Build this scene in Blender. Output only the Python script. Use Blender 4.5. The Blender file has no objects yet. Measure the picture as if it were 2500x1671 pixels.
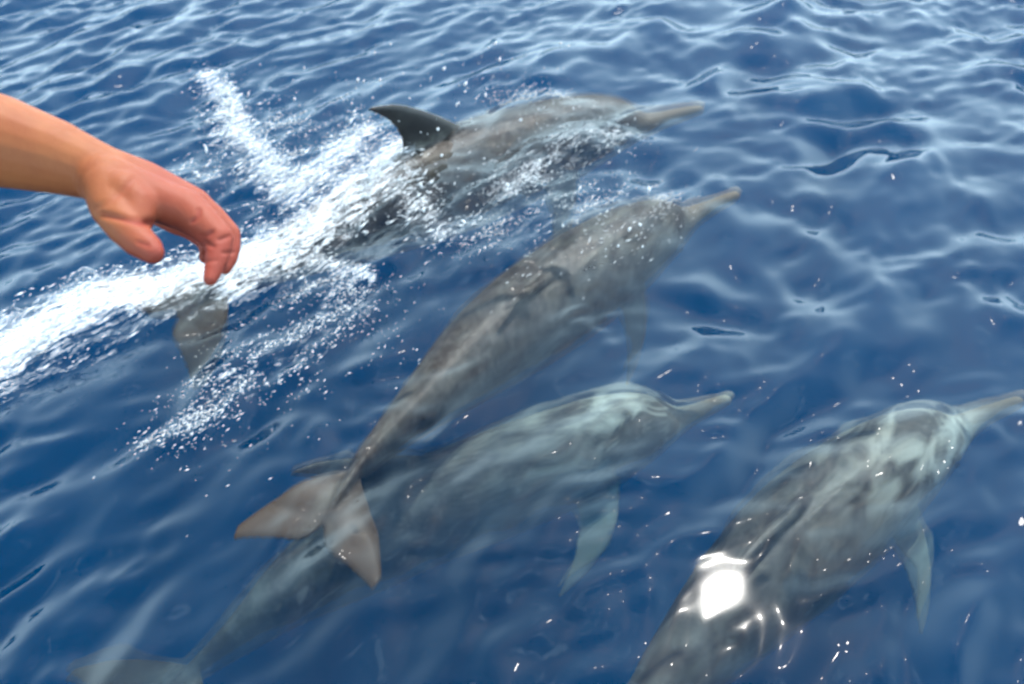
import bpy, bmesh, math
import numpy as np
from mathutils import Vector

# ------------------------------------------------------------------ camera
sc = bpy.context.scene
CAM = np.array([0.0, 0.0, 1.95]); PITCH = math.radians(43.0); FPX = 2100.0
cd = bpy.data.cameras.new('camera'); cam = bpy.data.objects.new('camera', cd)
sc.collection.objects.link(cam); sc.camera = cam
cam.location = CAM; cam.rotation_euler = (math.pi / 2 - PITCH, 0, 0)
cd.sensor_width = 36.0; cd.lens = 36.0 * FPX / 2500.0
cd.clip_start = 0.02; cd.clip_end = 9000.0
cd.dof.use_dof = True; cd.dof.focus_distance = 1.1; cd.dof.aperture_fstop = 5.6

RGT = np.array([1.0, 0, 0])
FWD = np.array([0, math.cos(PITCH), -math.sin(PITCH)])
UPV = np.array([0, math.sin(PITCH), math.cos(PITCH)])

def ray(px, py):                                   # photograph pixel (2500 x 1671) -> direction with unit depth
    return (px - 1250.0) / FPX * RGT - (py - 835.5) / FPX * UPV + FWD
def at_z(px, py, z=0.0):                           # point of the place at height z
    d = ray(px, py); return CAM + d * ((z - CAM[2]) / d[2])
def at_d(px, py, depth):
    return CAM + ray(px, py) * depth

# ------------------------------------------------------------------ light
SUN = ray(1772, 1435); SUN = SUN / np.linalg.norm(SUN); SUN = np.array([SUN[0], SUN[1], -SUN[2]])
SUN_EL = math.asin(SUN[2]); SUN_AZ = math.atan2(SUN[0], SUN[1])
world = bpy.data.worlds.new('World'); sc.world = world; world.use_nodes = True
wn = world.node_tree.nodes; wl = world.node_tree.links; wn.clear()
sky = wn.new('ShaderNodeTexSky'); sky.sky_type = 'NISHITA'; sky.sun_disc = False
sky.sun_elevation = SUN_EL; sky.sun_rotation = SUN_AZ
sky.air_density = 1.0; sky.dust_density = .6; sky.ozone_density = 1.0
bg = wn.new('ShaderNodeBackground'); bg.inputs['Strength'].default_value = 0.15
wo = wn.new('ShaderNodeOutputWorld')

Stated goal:
Leave out any pictures and return exactly the lines from the beginning of the data through the line with "from mathutils import Vector", inclusive.

Expected answer:
Build this scene in Blender. Output only the Python script. Use Blender 4.5. The Blender file has no objects yet. Measure the picture as if it were 2500x1671 pixels.
import bpy, bmesh, math
import numpy as np
from mathutils import Vector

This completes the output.